[DIRECTIONS FOR THIS TASK]: Output each line of the material exactly as it stands.

□ □ □ □

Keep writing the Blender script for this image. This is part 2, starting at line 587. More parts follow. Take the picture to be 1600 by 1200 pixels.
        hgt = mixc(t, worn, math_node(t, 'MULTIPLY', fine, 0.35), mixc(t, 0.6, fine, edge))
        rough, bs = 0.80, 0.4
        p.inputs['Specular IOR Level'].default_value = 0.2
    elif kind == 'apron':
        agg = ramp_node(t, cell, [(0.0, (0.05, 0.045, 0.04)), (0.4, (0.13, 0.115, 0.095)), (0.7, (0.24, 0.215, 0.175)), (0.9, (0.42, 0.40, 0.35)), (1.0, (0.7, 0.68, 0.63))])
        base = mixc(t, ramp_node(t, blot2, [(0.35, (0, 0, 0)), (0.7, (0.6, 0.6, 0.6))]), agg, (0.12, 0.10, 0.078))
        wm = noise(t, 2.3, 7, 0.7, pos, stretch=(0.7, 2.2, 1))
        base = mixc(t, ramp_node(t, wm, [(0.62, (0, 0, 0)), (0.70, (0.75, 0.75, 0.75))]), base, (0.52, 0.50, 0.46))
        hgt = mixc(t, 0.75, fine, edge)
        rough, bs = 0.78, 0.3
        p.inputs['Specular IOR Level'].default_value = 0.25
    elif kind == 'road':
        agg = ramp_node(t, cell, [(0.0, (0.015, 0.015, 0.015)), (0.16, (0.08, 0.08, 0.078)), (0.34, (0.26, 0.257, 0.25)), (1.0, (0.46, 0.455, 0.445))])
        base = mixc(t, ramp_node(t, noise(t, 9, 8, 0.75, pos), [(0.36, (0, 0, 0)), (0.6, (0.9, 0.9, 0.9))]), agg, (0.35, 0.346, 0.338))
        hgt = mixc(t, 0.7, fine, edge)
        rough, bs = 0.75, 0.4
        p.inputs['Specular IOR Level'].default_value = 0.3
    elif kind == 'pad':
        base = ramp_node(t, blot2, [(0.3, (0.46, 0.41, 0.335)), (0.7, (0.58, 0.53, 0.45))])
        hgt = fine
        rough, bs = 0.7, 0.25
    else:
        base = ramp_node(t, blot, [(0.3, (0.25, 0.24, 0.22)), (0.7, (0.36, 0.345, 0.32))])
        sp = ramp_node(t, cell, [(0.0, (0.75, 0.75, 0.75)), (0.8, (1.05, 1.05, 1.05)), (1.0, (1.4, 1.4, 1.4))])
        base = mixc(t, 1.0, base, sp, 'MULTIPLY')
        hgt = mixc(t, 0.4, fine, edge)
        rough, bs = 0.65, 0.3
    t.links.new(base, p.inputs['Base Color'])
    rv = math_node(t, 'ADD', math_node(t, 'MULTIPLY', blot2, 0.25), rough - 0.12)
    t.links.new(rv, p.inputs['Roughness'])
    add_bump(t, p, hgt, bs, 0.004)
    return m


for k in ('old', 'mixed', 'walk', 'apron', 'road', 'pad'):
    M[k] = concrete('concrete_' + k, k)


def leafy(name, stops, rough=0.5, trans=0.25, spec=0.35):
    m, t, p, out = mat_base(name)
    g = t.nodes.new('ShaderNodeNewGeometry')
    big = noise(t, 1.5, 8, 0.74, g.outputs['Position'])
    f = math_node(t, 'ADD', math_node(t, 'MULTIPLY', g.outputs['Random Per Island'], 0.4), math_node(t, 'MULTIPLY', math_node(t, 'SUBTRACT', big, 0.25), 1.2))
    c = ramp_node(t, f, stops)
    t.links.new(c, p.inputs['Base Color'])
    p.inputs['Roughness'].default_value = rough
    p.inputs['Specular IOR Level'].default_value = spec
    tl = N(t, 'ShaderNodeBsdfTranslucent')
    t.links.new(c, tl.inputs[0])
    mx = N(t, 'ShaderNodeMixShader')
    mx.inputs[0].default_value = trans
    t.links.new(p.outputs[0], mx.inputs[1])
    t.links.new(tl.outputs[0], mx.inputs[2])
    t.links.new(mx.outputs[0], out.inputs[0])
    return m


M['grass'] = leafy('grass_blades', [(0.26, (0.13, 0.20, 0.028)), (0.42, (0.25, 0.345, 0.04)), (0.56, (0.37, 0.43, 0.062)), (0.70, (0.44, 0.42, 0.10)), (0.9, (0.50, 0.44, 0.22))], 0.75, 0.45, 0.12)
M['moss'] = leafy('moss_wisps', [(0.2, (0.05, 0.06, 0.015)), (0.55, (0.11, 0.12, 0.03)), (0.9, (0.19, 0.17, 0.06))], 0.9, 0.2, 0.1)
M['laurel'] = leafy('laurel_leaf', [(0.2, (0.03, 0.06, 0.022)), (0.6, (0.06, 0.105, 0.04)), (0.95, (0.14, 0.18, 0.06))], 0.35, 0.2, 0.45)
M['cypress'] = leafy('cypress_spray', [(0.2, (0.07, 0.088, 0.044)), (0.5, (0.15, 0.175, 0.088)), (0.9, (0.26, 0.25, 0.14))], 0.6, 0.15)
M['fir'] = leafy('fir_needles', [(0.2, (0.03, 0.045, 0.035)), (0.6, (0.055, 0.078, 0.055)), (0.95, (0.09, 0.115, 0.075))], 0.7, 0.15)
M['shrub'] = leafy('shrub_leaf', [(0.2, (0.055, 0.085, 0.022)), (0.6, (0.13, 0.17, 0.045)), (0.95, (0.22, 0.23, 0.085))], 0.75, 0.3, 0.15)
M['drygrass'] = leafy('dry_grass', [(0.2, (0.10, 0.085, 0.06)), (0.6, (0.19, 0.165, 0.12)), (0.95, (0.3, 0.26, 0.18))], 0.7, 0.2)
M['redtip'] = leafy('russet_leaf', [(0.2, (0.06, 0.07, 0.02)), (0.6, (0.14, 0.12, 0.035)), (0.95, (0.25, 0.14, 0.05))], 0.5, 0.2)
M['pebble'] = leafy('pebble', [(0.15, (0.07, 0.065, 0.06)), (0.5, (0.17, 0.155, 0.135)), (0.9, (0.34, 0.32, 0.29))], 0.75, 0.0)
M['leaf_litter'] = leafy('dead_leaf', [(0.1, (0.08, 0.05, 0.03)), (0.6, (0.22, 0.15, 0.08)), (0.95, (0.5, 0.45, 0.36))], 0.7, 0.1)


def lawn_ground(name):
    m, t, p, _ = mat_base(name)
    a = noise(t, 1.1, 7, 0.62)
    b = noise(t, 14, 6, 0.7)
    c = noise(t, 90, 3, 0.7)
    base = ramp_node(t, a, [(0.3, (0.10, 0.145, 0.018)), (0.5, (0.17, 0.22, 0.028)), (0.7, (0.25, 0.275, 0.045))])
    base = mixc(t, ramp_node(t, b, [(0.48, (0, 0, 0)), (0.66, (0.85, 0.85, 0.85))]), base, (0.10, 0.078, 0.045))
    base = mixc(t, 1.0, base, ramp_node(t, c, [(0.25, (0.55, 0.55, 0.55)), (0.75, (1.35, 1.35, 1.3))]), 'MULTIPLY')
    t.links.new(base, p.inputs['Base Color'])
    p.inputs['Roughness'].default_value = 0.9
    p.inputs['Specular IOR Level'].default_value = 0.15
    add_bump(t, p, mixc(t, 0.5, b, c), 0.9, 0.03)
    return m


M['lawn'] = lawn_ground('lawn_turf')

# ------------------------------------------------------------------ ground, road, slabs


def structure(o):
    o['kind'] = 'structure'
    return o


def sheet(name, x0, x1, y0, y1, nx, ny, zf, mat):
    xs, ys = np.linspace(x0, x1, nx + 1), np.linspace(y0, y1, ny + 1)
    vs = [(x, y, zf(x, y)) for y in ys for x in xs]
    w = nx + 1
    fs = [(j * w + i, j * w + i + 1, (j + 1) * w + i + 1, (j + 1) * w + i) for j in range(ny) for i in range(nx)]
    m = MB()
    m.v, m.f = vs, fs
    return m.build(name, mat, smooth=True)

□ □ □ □

[REPLY]:
Keep writing the Blender script for this image. This is part 2, starting at line 587. More parts follow. Take the picture to be 1600 by 1200 pixels.
        hgt = mixc(t, worn, math_node(t, 'MULTIPLY', fine, 0.35), mixc(t, 0.6, fine, edge))
        rough, bs = 0.80, 0.4
        p.inputs['Specular IOR Level'].default_value = 0.2
    elif kind == 'apron':
        agg = ramp_node(t, cell, [(0.0, (0.05, 0.045, 0.04)), (0.4, (0.13, 0.115, 0.095)), (0.7, (0.24, 0.215, 0.175)), (0.9, (0.42, 0.40, 0.35)), (1.0, (0.7, 0.68, 0.63))])
        base = mixc(t, ramp_node(t, blot2, [(0.35, (0, 0, 0)), (0.7, (0.6, 0.6, 0.6))]), agg, (0.12, 0.10, 0.078))
        wm = noise(t, 2.3, 7, 0.7, pos, stretch=(0.7, 2.2, 1))
        base = mixc(t, ramp_node(t, wm, [(0.62, (0, 0, 0)), (0.70, (0.75, 0.75, 0.75))]), base, (0.52, 0.50, 0.46))
        hgt = mixc(t, 0.75, fine, edge)
        rough, bs = 0.78, 0.3
        p.inputs['Specular IOR Level'].default_value = 0.25
    elif kind == 'road':
        agg = ramp_node(t, cell, [(0.0, (0.015, 0.015, 0.015)), (0.16, (0.08, 0.08, 0.078)), (0.34, (0.26, 0.257, 0.25)), (1.0, (0.46, 0.455, 0.445))])
        base = mixc(t, ramp_node(t, noise(t, 9, 8, 0.75, pos), [(0.36, (0, 0, 0)), (0.6, (0.9, 0.9, 0.9))]), agg, (0.35, 0.346, 0.338))
        hgt = mixc(t, 0.7, fine, edge)
        rough, bs = 0.75, 0.4
        p.inputs['Specular IOR Level'].default_value = 0.3
    elif kind == 'pad':
        base = ramp_node(t, blot2, [(0.3, (0.46, 0.41, 0.335)), (0.7, (0.58, 0.53, 0.45))])
        hgt = fine
        rough, bs = 0.7, 0.25
    else:
        base = ramp_node(t, blot, [(0.3, (0.25, 0.24, 0.22)), (0.7, (0.36, 0.345, 0.32))])
        sp = ramp_node(t, cell, [(0.0, (0.75, 0.75, 0.75)), (0.8, (1.05, 1.05, 1.05)), (1.0, (1.4, 1.4, 1.4))])
        base = mixc(t, 1.0, base, sp, 'MULTIPLY')
        hgt = mixc(t, 0.4, fine, edge)
        rough, bs = 0.65, 0.3
    t.links.new(base, p.inputs['Base Color'])
    rv = math_node(t, 'ADD', math_node(t, 'MULTIPLY', blot2, 0.25), rough - 0.12)
    t.links.new(rv, p.inputs['Roughness'])
    add_bump(t, p, hgt, bs, 0.004)
    return m


for k in ('old', 'mixed', 'walk', 'apron', 'road', 'pad'):
    M[k] = concrete('concrete_' + k, k)


def leafy(name, stops, rough=0.5, trans=0.25, spec=0.35):
    m, t, p, out = mat_base(name)
    g = t.nodes.new('ShaderNodeNewGeometry')
    big = noise(t, 1.5, 8, 0.74, g.outputs['Position'])
    f = math_node(t, 'ADD', math_node(t, 'MULTIPLY', g.outputs['Random Per Island'], 0.4), math_node(t, 'MULTIPLY', math_node(t, 'SUBTRACT', big, 0.25), 1.2))
    c = ramp_node(t, f, stops)
    t.links.new(c, p.inputs['Base Color'])
    p.inputs['Roughness'].default_value = rough
    p.inputs['Specular IOR Level'].default_value = spec
    tl = N(t, 'ShaderNodeBsdfTranslucent')
    t.links.new(c, tl.inputs[0])
    mx = N(t, 'ShaderNodeMixShader')
    mx.inputs[0].default_value = trans
    t.links.new(p.outputs[0], mx.inputs[1])
    t.links.new(tl.outputs[0], mx.inputs[2])
    t.links.new(mx.outputs[0], out.inputs[0])
    return m


M['grass'] = leafy('grass_blades', [(0.26, (0.13, 0.20, 0.028)), (0.42, (0.25, 0.345, 0.04)), (0.56, (0.37, 0.43, 0.062)), (0.70, (0.44, 0.42, 0.10)), (0.9, (0.50, 0.44, 0.22))], 0.75, 0.45, 0.12)
M['moss'] = leafy('moss_wisps', [(0.2, (0.05, 0.06, 0.015)), (0.55, (0.11, 0.12, 0.03)), (0.9, (0.19, 0.17, 0.06))], 0.9, 0.2, 0.1)
M['laurel'] = leafy('laurel_leaf', [(0.2, (0.03, 0.06, 0.022)), (0.6, (0.06, 0.105, 0.04)), (0.95, (0.14, 0.18, 0.06))], 0.35, 0.2, 0.45)
M['cypress'] = leafy('cypress_spray', [(0.2, (0.07, 0.088, 0.044)), (0.5, (0.15, 0.175, 0.088)), (0.9, (0.26, 0.25, 0.14))], 0.6, 0.15)
M['fir'] = leafy('fir_needles', [(0.2, (0.03, 0.045, 0.035)), (0.6, (0.055, 0.078, 0.055)), (0.95, (0.09, 0.115, 0.075))], 0.7, 0.15)
M['shrub'] = leafy('shrub_leaf', [(0.2, (0.055, 0.085, 0.022)), (0.6, (0.13, 0.17, 0.045)), (0.95, (0.22, 0.23, 0.085))], 0.75, 0.3, 0.15)
M['drygrass'] = leafy('dry_grass', [(0.2, (0.10, 0.085, 0.06)), (0.6, (0.19, 0.165, 0.12)), (0.95, (0.3, 0.26, 0.18))], 0.7, 0.2)
M['redtip'] = leafy('russet_leaf', [(0.2, (0.06, 0.07, 0.02)), (0.6, (0.14, 0.12, 0.035)), (0.95, (0.25, 0.14, 0.05))], 0.5, 0.2)
M['pebble'] = leafy('pebble', [(0.15, (0.07, 0.065, 0.06)), (0.5, (0.17, 0.155, 0.135)), (0.9, (0.34, 0.32, 0.29))], 0.75, 0.0)
M['leaf_litter'] = leafy('dead_leaf', [(0.1, (0.08, 0.05, 0.03)), (0.6, (0.22, 0.15, 0.08)), (0.95, (0.5, 0.45, 0.36))], 0.7, 0.1)


def lawn_ground(name):
    m, t, p, _ = mat_base(name)
    a = noise(t, 1.1, 7, 0.62)
    b = noise(t, 14, 6, 0.7)
    c = noise(t, 90, 3, 0.7)
    base = ramp_node(t, a, [(0.3, (0.10, 0.145, 0.018)), (0.5, (0.17, 0.22, 0.028)), (0.7, (0.25, 0.275, 0.045))])
    base = mixc(t, ramp_node(t, b, [(0.48, (0, 0, 0)), (0.66, (0.85, 0.85, 0.85))]), base, (0.10, 0.078, 0.045))
    base = mixc(t, 1.0, base, ramp_node(t, c, [(0.25, (0.55, 0.55, 0.55)), (0.75, (1.35, 1.35, 1.3))]), 'MULTIPLY')
    t.links.new(base, p.inputs['Base Color'])
    p.inputs['Roughness'].default_value = 0.9
    p.inputs['Specular IOR Level'].default_value = 0.15
    add_bump(t, p, mixc(t, 0.5, b, c), 0.9, 0.03)
    return m


M['lawn'] = lawn_ground('lawn_turf')

# ------------------------------------------------------------------ ground, road, slabs


def structure(o):
    o['kind'] = 'structure'
    return o


def sheet(name, x0, x1, y0, y1, nx, ny, zf, mat):
    xs, ys = np.linspace(x0, x1, nx + 1), np.linspace(y0, y1, ny + 1)
    vs = [(x, y, zf(x, y)) for y in ys for x in xs]
    w = nx + 1
    fs = [(j * w + i, j * w + i + 1, (j + 1) * w + i + 1, (j + 1) * w + i) for j in range(ny) for i in range(nx)]
    m = MB()
    m.v, m.f = vs, fs
    return m.build(name, mat, smooth=True)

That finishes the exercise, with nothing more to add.